Question

How do you factor completely: $14b{{x}^{2}}-7{{x}^{3}}-4b+2x$?

Answer 1

Hint: The polynomial in the above question, which is written as $14b{{x}^{2}}-7{{x}^{3}}-4b+2x$, is not in the standard form, that is, in the order of decreasing of powers of $x$. So firstly we need to write it in the standard form as $-7{{x}^{3}}+14b{{x}^{2}}+2x-4b$. Then we have to use the factor by grouping method to factor the given polynomial. For this, we have to group the first two and the last two terms to get $\left( -7{{x}^{3}}+14b{{x}^{2}} \right)+\left( 2x-4b \right)$. Then we have to take $-7{{x}^{2}}$ common from the first group and $2$ common from the second group. Then finally, on taking the common factor outside, the given polynomial will be factored completely.
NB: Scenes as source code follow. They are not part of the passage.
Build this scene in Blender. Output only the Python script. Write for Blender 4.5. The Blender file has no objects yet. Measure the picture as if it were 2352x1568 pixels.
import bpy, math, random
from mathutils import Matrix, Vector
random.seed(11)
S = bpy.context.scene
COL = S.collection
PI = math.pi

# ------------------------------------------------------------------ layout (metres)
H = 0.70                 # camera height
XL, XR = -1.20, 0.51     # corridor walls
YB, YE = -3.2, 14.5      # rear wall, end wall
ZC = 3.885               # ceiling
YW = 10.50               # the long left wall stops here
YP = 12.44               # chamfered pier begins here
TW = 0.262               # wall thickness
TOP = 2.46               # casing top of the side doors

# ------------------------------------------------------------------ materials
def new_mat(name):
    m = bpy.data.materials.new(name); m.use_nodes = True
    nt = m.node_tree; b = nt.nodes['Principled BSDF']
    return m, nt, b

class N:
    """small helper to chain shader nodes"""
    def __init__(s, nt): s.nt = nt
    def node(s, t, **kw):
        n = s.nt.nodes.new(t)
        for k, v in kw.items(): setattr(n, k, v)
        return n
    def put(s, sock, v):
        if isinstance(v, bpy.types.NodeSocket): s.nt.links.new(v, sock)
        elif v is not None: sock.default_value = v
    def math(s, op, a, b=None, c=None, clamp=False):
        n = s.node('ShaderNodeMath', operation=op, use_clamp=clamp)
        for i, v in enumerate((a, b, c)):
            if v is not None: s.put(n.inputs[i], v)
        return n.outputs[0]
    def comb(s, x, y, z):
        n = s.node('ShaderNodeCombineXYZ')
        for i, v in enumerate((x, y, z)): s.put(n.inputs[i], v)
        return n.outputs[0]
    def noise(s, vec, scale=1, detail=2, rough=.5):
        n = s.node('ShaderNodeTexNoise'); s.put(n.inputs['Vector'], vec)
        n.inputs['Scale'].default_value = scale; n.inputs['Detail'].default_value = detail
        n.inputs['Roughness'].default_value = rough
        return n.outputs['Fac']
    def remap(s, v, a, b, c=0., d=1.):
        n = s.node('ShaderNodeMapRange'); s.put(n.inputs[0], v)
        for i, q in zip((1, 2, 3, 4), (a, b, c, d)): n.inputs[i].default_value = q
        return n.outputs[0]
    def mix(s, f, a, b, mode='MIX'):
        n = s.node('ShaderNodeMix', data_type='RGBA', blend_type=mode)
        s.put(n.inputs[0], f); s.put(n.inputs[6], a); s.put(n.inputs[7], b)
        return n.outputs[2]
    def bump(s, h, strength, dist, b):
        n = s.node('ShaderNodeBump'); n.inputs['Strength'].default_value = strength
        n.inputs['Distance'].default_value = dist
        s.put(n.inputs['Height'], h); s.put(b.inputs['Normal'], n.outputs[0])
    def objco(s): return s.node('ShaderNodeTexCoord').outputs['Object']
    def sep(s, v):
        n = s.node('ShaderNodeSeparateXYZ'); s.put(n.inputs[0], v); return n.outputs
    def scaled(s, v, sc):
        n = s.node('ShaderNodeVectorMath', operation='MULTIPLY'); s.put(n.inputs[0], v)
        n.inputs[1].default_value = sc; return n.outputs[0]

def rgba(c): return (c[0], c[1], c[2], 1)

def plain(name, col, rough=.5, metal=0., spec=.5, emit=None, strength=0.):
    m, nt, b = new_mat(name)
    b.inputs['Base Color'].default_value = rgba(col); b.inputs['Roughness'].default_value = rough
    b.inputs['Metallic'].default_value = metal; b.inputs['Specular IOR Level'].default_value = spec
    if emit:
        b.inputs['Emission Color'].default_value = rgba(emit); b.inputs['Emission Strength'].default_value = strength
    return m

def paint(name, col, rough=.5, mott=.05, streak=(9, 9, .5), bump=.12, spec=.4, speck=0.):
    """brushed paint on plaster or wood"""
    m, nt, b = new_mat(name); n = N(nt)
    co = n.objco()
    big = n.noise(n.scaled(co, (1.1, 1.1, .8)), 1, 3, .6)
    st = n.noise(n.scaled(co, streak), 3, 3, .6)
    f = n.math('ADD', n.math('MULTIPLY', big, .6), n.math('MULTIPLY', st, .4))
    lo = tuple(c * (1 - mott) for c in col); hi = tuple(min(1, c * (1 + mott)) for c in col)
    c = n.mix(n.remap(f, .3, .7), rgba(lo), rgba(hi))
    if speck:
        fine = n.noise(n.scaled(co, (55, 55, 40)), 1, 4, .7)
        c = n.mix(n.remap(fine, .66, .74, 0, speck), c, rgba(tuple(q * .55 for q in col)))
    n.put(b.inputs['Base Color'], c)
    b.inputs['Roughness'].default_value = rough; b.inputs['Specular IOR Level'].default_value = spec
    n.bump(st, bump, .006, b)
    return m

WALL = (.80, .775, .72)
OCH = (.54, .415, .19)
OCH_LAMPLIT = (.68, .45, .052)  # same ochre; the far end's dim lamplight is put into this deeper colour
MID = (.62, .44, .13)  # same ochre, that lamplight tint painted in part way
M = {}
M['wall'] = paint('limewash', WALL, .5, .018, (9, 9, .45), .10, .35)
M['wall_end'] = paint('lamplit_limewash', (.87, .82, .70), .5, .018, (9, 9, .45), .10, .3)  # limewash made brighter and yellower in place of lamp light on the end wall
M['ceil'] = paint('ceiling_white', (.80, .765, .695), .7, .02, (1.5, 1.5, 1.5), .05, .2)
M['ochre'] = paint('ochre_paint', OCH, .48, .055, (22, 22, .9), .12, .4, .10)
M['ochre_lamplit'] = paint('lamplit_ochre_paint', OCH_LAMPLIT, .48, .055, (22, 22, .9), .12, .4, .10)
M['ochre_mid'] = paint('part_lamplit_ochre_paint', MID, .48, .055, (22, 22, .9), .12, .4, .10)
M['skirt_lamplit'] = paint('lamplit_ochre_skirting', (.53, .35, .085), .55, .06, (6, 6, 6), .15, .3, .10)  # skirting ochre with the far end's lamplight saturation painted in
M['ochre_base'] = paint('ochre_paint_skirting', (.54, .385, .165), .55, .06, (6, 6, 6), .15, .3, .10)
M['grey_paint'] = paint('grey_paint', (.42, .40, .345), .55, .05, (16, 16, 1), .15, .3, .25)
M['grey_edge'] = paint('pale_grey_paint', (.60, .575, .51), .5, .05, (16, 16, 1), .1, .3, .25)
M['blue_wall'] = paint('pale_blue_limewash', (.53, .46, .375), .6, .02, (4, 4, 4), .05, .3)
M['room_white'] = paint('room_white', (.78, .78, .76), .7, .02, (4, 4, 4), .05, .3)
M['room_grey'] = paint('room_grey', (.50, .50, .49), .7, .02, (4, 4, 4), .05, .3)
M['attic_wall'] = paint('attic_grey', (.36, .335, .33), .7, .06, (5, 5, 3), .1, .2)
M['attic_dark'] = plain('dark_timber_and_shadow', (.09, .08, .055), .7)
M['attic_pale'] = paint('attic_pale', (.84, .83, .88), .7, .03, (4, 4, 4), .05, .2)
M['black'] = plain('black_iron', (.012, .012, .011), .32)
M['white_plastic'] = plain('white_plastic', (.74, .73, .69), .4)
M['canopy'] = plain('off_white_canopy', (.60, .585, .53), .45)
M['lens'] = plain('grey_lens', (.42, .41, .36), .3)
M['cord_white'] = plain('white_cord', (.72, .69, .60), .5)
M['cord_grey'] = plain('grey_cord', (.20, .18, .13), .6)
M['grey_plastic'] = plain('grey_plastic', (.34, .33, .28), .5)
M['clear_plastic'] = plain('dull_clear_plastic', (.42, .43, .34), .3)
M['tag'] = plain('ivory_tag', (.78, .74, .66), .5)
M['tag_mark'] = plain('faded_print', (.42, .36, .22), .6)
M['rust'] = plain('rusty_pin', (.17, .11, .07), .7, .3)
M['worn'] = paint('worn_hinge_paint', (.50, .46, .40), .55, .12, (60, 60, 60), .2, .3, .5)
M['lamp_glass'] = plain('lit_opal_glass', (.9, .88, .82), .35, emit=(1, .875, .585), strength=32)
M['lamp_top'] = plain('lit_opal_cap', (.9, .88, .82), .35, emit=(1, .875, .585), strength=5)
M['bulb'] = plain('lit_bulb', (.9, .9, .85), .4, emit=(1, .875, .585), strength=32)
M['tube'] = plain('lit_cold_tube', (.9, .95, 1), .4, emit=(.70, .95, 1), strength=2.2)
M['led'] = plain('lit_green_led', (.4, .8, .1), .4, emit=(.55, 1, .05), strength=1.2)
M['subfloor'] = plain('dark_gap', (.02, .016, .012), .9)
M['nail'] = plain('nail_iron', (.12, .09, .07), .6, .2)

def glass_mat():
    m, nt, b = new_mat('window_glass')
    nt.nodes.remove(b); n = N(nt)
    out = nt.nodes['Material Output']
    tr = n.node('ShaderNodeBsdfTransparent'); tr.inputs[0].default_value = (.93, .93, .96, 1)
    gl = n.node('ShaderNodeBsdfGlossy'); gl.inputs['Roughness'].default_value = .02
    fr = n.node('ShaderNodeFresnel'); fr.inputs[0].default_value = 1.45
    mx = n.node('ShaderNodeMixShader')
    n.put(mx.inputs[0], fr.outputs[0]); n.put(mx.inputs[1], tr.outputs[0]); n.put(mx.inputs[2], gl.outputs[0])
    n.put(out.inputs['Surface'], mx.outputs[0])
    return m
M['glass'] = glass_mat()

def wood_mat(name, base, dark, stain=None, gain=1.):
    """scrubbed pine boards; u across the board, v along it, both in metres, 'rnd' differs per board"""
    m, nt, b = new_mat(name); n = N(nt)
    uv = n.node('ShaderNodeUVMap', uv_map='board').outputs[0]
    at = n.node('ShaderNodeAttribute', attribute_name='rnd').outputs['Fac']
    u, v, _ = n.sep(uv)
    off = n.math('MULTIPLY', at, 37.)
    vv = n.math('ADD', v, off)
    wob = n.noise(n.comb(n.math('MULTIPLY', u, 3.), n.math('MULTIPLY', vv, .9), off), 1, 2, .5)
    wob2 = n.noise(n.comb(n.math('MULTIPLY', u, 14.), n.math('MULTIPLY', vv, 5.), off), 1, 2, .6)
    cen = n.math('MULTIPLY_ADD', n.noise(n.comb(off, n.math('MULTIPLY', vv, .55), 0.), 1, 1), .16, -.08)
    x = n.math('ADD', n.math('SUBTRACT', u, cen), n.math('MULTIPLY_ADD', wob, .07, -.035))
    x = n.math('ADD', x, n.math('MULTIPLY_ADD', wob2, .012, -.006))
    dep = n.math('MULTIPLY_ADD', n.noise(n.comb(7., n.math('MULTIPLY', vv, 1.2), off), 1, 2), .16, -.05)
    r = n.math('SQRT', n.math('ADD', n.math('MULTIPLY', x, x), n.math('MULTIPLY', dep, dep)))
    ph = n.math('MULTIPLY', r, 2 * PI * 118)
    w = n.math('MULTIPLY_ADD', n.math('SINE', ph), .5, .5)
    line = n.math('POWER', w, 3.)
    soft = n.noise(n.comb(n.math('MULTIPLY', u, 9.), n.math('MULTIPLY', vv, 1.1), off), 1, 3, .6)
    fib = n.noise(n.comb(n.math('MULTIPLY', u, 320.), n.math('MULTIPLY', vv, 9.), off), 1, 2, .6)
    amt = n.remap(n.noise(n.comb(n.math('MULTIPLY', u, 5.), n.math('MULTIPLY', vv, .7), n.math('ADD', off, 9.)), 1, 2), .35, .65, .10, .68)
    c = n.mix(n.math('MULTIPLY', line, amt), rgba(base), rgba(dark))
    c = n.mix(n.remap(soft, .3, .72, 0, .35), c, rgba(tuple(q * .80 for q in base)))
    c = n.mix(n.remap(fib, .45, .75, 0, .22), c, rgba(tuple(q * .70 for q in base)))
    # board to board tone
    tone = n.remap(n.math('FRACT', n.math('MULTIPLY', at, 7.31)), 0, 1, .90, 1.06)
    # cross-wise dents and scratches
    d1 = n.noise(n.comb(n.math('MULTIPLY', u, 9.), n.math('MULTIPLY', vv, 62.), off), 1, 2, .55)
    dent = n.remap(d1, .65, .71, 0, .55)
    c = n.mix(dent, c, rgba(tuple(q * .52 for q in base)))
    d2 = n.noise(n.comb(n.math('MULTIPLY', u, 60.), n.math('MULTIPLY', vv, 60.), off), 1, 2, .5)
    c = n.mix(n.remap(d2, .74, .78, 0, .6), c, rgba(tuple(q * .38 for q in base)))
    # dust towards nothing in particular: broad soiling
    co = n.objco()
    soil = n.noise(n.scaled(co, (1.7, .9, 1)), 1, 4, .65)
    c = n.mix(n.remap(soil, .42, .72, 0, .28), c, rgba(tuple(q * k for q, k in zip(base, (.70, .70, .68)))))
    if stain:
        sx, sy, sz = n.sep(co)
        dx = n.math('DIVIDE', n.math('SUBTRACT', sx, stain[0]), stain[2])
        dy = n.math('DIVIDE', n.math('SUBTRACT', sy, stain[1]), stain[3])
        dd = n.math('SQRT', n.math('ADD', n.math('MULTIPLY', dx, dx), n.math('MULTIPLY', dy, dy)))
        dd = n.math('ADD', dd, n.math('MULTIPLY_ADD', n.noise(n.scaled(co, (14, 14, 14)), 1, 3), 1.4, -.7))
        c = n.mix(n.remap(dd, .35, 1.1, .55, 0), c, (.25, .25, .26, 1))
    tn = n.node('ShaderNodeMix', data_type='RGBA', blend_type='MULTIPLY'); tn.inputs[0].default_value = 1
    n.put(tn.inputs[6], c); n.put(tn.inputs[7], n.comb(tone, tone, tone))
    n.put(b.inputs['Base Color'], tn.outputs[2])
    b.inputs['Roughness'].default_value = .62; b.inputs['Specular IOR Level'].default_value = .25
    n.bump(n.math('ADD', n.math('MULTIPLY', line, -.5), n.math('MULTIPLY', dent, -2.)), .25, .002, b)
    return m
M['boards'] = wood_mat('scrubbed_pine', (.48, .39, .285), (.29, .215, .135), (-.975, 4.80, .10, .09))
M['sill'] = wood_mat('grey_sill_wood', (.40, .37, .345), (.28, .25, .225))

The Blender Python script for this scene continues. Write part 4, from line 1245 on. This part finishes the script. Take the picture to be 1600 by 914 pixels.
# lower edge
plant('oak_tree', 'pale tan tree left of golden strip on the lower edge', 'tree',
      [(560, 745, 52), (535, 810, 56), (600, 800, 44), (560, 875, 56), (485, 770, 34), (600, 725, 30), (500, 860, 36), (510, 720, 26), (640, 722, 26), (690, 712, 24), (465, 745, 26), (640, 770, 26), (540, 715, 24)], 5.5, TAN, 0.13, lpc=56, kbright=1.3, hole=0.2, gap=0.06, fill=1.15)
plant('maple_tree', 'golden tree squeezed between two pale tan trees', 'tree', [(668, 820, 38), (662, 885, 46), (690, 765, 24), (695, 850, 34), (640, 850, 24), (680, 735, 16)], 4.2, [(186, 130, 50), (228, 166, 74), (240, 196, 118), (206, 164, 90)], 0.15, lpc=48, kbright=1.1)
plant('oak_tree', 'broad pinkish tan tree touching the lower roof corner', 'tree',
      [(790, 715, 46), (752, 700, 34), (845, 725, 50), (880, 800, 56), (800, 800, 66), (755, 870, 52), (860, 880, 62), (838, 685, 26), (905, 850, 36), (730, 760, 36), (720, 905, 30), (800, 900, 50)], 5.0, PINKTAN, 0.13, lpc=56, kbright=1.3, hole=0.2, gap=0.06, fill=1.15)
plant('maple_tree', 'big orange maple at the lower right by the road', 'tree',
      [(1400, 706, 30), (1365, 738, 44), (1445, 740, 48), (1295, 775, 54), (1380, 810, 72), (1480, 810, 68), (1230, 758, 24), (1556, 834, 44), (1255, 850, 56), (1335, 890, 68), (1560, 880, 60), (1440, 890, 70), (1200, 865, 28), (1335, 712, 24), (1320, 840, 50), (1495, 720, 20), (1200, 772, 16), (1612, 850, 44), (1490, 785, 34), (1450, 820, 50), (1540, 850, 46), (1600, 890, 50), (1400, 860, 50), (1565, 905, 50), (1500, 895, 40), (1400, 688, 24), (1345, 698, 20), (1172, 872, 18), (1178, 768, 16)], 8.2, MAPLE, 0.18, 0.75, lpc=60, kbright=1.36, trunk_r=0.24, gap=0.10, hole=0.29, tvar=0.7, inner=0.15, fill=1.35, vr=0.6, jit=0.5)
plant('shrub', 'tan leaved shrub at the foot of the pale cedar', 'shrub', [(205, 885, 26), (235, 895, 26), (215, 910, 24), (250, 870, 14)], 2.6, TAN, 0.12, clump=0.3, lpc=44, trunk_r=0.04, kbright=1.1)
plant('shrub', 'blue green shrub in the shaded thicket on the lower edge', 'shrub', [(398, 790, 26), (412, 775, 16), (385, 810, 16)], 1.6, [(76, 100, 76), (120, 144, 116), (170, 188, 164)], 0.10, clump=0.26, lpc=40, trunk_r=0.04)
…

Complete step by step solution:
Let the given polynomial be $p\left( x \right)$ so that we can write
$\Rightarrow p\left( x \right)=14b{{x}^{2}}-7{{x}^{3}}-4b+2x$
The given polynomial is not written in the standard form since the terms are not arranged in decreasing order of the powers of $x$. Therefore, we write it in the standard form as
\[\Rightarrow p\left( x \right)=-7{{x}^{3}}+14b{{x}^{2}}+2x-4b\]
Now, we group the first two and the last two terms to get
\[\Rightarrow p\left( x \right)=\left( -7{{x}^{3}}+14b{{x}^{2}} \right)+\left( 2x-4b \right)\]
As we can see that \[-7{{x}^{2}}\] is common to the first group and $2$ is common to the second group. Taking these outside of the respected groups, we get
\[\Rightarrow p\left( x \right)=-7{{x}^{2}}\left( x-2b \right)+2\left( x-2b \right)\]
Now, since the factor \[\left( x-2b \right)\] is common, we can take it outside to get
\[\Rightarrow p\left( x \right)=\left( x-2b \right)\left( -7{{x}^{2}}+2 \right)\]
Now, we take $-7$ common from the second factor to get
\[\Rightarrow p\left( x \right)=-7\left( x-2b \right)\left( {{x}^{2}}-\dfrac{2}{7} \right)\]
Putting \[\dfrac{2}{7}={{\left( \sqrt{\dfrac{2}{7}} \right)}^{2}}\] we get
\[\Rightarrow p\left( x \right)=-7\left( x-2b \right)\left( {{x}^{2}}-{{\left( \sqrt{\dfrac{2}{7}} \right)}^{2}} \right)\]
Now, using the algebraic identity ${{a}^{2}}-{{b}^{2}}=\left( a+b \right)\left( a-b \right)$ we can factorize further the second factor as
\[\Rightarrow p\left( x \right)=-7\left( x-2b \right)\left( x+\sqrt{\dfrac{2}{7}} \right)\left( x-\sqrt{\dfrac{2}{7}} \right)\]
Hence, the given polynomial is completely factored as \[-7\left( x-2b \right)\left( x+\sqrt{\dfrac{2}{7}} \right)\left( x-\sqrt{\dfrac{2}{7}} \right)\].

Note:
Do not end your solution at the factored form \[\left( x-2b \right)\left( -7{{x}^{2}}+2 \right)\]. Our attempt must be to factorize the given polynomial into the product of the one degree polynomials. It might be possible in some cases that the quadratic factor cannot be factored further, but if it can be factorized, then we must factorize it.